═══ Supplied material ═══

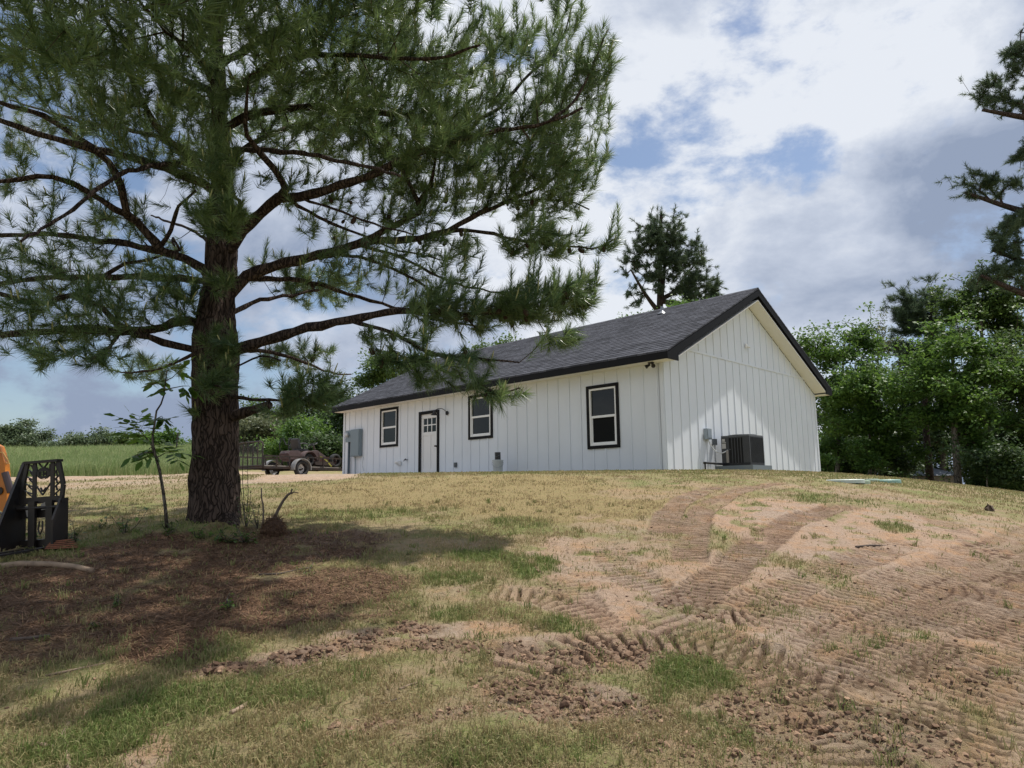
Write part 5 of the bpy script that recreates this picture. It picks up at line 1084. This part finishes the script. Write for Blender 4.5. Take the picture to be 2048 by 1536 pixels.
m = MB(); m.prism([(-.20, HB - .07), (-.12, HB - .05), (-.14, HB - .20), (-.17, HB - .20)], 1, -.05, -.03); m.prism([(.02, HB - .06), (.12, HB - .02), (.10, HB - .12), (.03, HB - .13)], 1, -.05, -.03); m.build('latch', mat('worn_grey_steel', (.22, .21, .20), .5, metal=.4), fork)
m = MB(); m.tube([(-.02, -.02, .34), (-.03, -.03, .24), (.0, -.03, .18), (.03, -.03, .24), (.02, -.02, .34)], .01, 6); m.build('chain_loop', FKM, fork)

# ------------------------------------------------------------------ orange loader, its arm just inside the left edge
LD_ = at(-20, 1060, 10.0); LD_[2] = base1(LD_[0], LD_[1])
loader = empty('tractor_loader', tuple(LD_)); tag(loader, 'orange front loader arm with black cylinder at the left edge of the photo', 'loader')
ORG = mat('orange_paint', (.62, .20, .015), .4, dirt=(.45, .16, .03), vscale=4); CHR = mat('cylinder_dark', (.08, .06, .065), .4, metal=.5)
def lp(px, py, d=0.): return at(px, py, LD_[1] + d) - LD_
m = MB(); q = [lp(-60, 930), lp(-20, 880), lp(4, 893), lp(14, 925), lp(19, 985), lp(17, 1030), lp(2, 1018), lp(-12, 990), lp(-40, 980)]
m.prism([(p[0], p[2]) for p in q], 1, -.05, .05); m.build('lift_arm', ORG, loader)
m = MB(); m.tube([lp(10, 945, -.1), lp(22, 985, -.1)], .045, 12); m.tube([lp(22, 985, -.1), lp(34, 1008, -.1)], .022, 10); m.sphere(lp(34, 1010, -.1), .035); m.build('hydraulic_cylinder', CHR, loader)
m = MB(); m.tube([lp(-4, 905, -.08), lp(6, 905, -.09), lp(14, 918, -.08), lp(19, 928, -.07), lp(12, 926, -.07)], .008, 6); m.build('hose', mat('yellow_hose', (.6, .35, .10), .5), loader)
m = MB(); m.lathe([(.001, -.07), (.055, -.07), (.055, .07), (.001, .07)], 18, [[1, 0, 0], [0, 0, -1], [0, 1, 0]], lp(4, 982)); m.lathe([(.001, -.08), (.05, -.08), (.05, .02), (.001, .02)], 16, [[1, 0, 0], [0, 0, -1], [0, 1, 0]], lp(2, 1005, -.02)); m.build('pivot_pin', FKM, loader)
m = MB(); m.bar(lp(14, 1020, -.03), lp(60, 1028, -.2), .05, .08); m.bar(lp(18, 1000, -.05), lp(50, 980, -.1), .03, .03); m.bar(lp(-10, 1025), lp(30, 1045), .06, .06); m.build('coupler', FKM, loader)
m = MB(); m.prism([(-2.3, .45), (-2.3, 1.15), (-1.3, 1.15), (-.75, .95), (-.7, .45)], 1, .15, .95); m.build('hood', ORG, loader)
m = MB(); m.box(-2.6, -.6, .3, .8, .30, .449); m.build('chassis', FKM, loader)
wheel(loader, -1.1, .02, .36, .24, -1, ORG); wheel(loader, -1.1, 1.08, .36, .24, 1, ORG)
m = MB(); m.bar((-1.5, -.02, .45), (-1.5, -.02, 1.25), .10, .12); m.bar((-1.5, -.02, 1.2), tuple(lp(-50, 935)), .10, .12); m.bar((-1.5, 1.06, .45), (-1.5, 1.06, 1.25), .10, .12); m.build('loader_post', ORG, loader)

# ------------------------------------------------------------------ far pavilion roof, lids, post
pv = empty('shed', (0, 0, 0)); p0 = at(1838, 955, 40.); p1 = at(1925, 957, 40.)
tag(pv, 'low grey roofed shed half hidden beyond the crest under the dark trees', 'shed')
cxm = (p0 + p1) / 2; hw_ = (p1[0] - p0[0]) / 2 + .1; zr = at(1880, 933, 41)[2]; ze = p0[2] + .1
m = MB(); V = [[cxm[0] - hw_, 40, ze], [cxm[0] + hw_, 40, ze], [cxm[0] + hw_, 43.4, ze], [cxm[0] - hw_, 43.4, ze], [cxm[0] - hw_ * .3, 41.7, zr], [cxm[0] + hw_ * .3, 41.7, zr]]
m.add(V, q=[[0, 1, 5, 4], [2, 3, 4, 5], [0, 3, 2, 1]], t=[[1, 2, 5], [3, 0, 4]]); m.build('roof', mat('shed_roof_grey', (.16, .18, .21), .6), pv)
m = MB(); zb_ = base1(cxm[0], 41.7) - .3
m.box(cxm[0] - hw_ + .15, cxm[0] + hw_ - .15, 40.15, 43.2, zb_, ze - .02); m.build('wall', mat('shed_wall', (.16, .13, .11), .7), pv)
for i, (px, py, w_, c, lb) in enumerate([(1690, 963, .34, (.48, .54, .50), 'whitish round tank lid lying in the grass, leftmost of the flat lids'), (1768, 963, .30, (.25, .42, .37), 'green round tank lid lying in the grass, rightmost of the flat lids'), (1722, 965, .16, (.36, .46, .34), 'small pale lid flush with the grass between the white and green lids'), (1742, 962, .14, (.40, .5, .41), 'small pale lid flush with the grass touching the green lid')]):
    g_ = G(px, py); z_ = float(zg(g_[0], g_[1])[0]); m = MB(); m.lathe([(.001, .005), (w_ * .8, .005), (w_ * .82, .015), (w_ * .95, .012), (w_, .0), (w_, -.06)], 28)
    for k in range(8): a = k * PI / 4; m.bar((w_ * .15 * math.cos(a), w_ * .15 * math.sin(a), .007), (w_ * .75 * math.cos(a), w_ * .75 * math.sin(a), .007), .02, .012)
    o = m.build('tank_lid', mat('lid_%d' % i, c, .5)); o.location = (g_[0], g_[1], z_ + .02); tag(o, lb, 'lid', 'flat tank lids in the grass')
P = at(356, 866, 60.); m = MB(); zb_ = base1(P[0], 60.) - .1; m.tube([(P[0] - .1, 60, zb_), (P[0], 60, P[2])], .06, 8); m.box(P[0] - .12, P[0] + .12, 59.96, 60.04, P[2] - .5, P[2] - .42); po_ = m.build('post', mat('dark_post', (.05, .04, .035), .8)); tag(po_, 'thin dark leaning post far out in the tall grass, just left of the big trunk', 'post')

# ------------------------------------------------------------------ sapling left of the trunk
SAP = leafmat('sapling_leaf', (.06, .14, .03), (.20, .36, .05), .45, .35)
sp = empty('sapling', (0, 0, 0)); tag(sp, 'thin crooked sapling with compound leaves growing just left of the big trunk', 'sapling')
SY = 8.2
stem = [at(x, y, SY) for x, y in [(334, 1056), (331, 1020), (326, 980), (319, 940), (311, 912), (306, 890), (305, 872), (309, 850), (313, 822), (322, 808), (328, 790), (331, 765), (334, 740)]]
rng = np.random.default_rng(5); m = MB(); m.tube(stem, np.linspace(.020, .006, len(stem)), 7)
tw_ = [([(308, 900), (296, 880), (285, 868), (275, 858)], -.15), ([(310, 915), (320, 912), (330, 906), (345, 905)], .1), ([(307, 905), (303, 895), (298, 897)], .05), ([(328, 780), (345, 776), (365, 772), (378, 772)], .1), ([(330, 762), (345, 755), (358, 742)], .12), ([(311, 840), (318, 835), (324, 832)], .05), ([(308, 905), (290, 905), (270, 912)], -.2)]
TWP = []
for pts, dd in tw_:
    P = [at(x, y, SY + dd * k / (len(pts) - 1)) for k, (x, y) in enumerate(pts)]; m.tube(P, np.linspace(.008, .003, len(P)), 5); TWP.append(P)
m.build('stem', BARKG, sp, smooth=True)
m = MB()
def compound(m, base_, tip, n=4, L=.075, droop=.02, v=.5):
    """a leaf stalk with leaflets in pairs"""
    base_ = np.array(base_, float); tip = np.array(tip, float); ax = unit(tip - base_); sd = unit(np.cross(ax, [0, 0, 1.]))
    m.tube([base_, tip], [.0022, .0015], 3, False, var=.3)
    for k in range(n + 1):
        c = base_ + (tip - base_) * ((k + .6) / (n + .6))
        for s_ in ((-1, 1) if k < n else (0,)):
            d = unit(ax * (.55 if s_ else 1) + sd * s_ + np.array([0, 0, rng.uniform(-.35, .1)])); l = L * rng.uniform(.8, 1.2); e = c + d * l - np.array([0, 0, droop * rng.uniform(0, 1.5)])
            w_ = unit(np.cross(d, [0, 0, 1.]) + rng.normal(0, .25, 3)) * l * .22; md = (c + e) / 2 + np.array([0, 0, .006])
            m.add([c, c * .7 + e * .3 + w_ * .8, md + w_, c * .15 + e * .85 + w_ * .5, e, c * .15 + e * .85 - w_ * .5, md - w_, c * .7 + e * .3 - w_ * .8, md], t=[[8, i, (i + 1) % 8] for i in range(8)], var=np.clip(v + rng.normal(0, .2), 0, 1))
for (x, y, ex, ey, d0, d1, v) in [(275, 858, 232, 832, -.15, -.3, .2), (275, 858, 250, 855, -.15, .1, .3), (280, 862, 262, 828, -.15, -.2, .5), (280, 862, 292, 838, -.15, 0, .5), (285, 868, 236, 866, -.12, -.1, .3), (290, 875, 300, 850, -.1, .1, .5), (270, 850, 285, 826, -.15, .05, .6), (290, 878, 268, 880, -.1, -.3, .7),
                                  (345, 905, 388, 910, .1, .15, .1), (345, 905, 360, 925, .1, .0, .2), (340, 905, 350, 885, .1, .2, .5), (335, 906, 328, 885, .1, .3, .6), (300, 897, 262, 915, .05, -.1, .1), (300, 897, 285, 920, .05, .1, .2), (312, 905, 330, 890, 0, .25, .7), (306, 895, 300, 915, .05, 0, .3),
                                  (378, 772, 392, 784, .1, .15, .1), (365, 772, 372, 790, .1, .1, .2), (345, 776, 316, 784, .05, -.1, .1), (358, 742, 385, 757, .12, .2, .3), (358, 742, 372, 728, .12, .15, .9), (334, 740, 300, 728, 0, -.15, 1.), (334, 740, 345, 728, 0, .1, 1.), (332, 760, 305, 768, 0, .1, .2), (330, 765, 308, 762, 0, -.1, .5), (311, 840, 303, 838, 0, -.1, .2), (324, 832, 330, 845, .05, .1, .1), (315, 845, 330, 838, .05, .1, .2)]:
    compound(m, at(x, y, SY + d0), at(ex, ey, SY + d1), 3, .145, .02, v)
m.build('leaves', SAP, sp)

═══

Brief: Without any pictures, reproduce the lines from the first one in the material through the line that has "m.build('chain_loop', FKM, fork)", exactly as they appear.

Solution to the problem:
Write part 5 of the bpy script that recreates this picture. It picks up at line 1084. This part finishes the script. Write for Blender 4.5. Take the picture to be 2048 by 1536 pixels.
m = MB(); m.prism([(-.20, HB - .07), (-.12, HB - .05), (-.14, HB - .20), (-.17, HB - .20)], 1, -.05, -.03); m.prism([(.02, HB - .06), (.12, HB - .02), (.10, HB - .12), (.03, HB - .13)], 1, -.05, -.03); m.build('latch', mat('worn_grey_steel', (.22, .21, .20), .5, metal=.4), fork)
m = MB(); m.tube([(-.02, -.02, .34), (-.03, -.03, .24), (.0, -.03, .18), (.03, -.03, .24), (.02, -.02, .34)], .01, 6); m.build('chain_loop', FKM, fork)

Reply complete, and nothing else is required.